Using the LLVM 2.1 release, the following test case segfaults when run; a.ll: define i32 @test(i32 %X, ...) { %ap = alloca i8*, i32 1024 %ap2 = bitcast i8** %ap to i8* call void @llvm.va_start(i8* %ap2) %tmp = va_arg i8** %ap, i32 call void @llvm.va_end(i8* %ap2) ret i32 %tmp } declare void @llvm.va_start(i8*) declare void @llvm.va_end(i8*) define i32 @main(i32, i8**, i8**) { %ret = call i32(i32, ...)* @test(i32 0, i32 0) ret i32 %ret } result: $ llvm-as -f a.ll && llc -f a.bc && gcc a.s && ./a.out Segmentation fault $
Verified on darwin/x86-64
There is currently no implementation of the x86-64 va_arg operation. va_arg on x86-64 was going through the default legalize Expand logic, generating code that was incorrect for x86-64. This has temporarily been changed to a compiler abort, to avoid silently generating invalid code. llvm-gcc isn't affected because it doesn't currently use LLVM's va_arg instruction on x86-64; it does the lowering before translating to LLVM.
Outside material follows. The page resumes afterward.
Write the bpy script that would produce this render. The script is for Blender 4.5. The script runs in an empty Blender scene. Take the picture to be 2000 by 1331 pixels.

*** Bug 2825 has been marked as a duplicate of this bug. ***
There is a similar problem when using i8 or i16 on x86-32: these are passed in 4 byte wide stack slots (for the usual calling convention at least), but the generic expansion code increments the pointer by 1 (resp. 2) rather than 4.
*** Bug 3569 has been marked as a duplicate of this bug. ***
Works for me in llvm 3.3 (trunk 170352).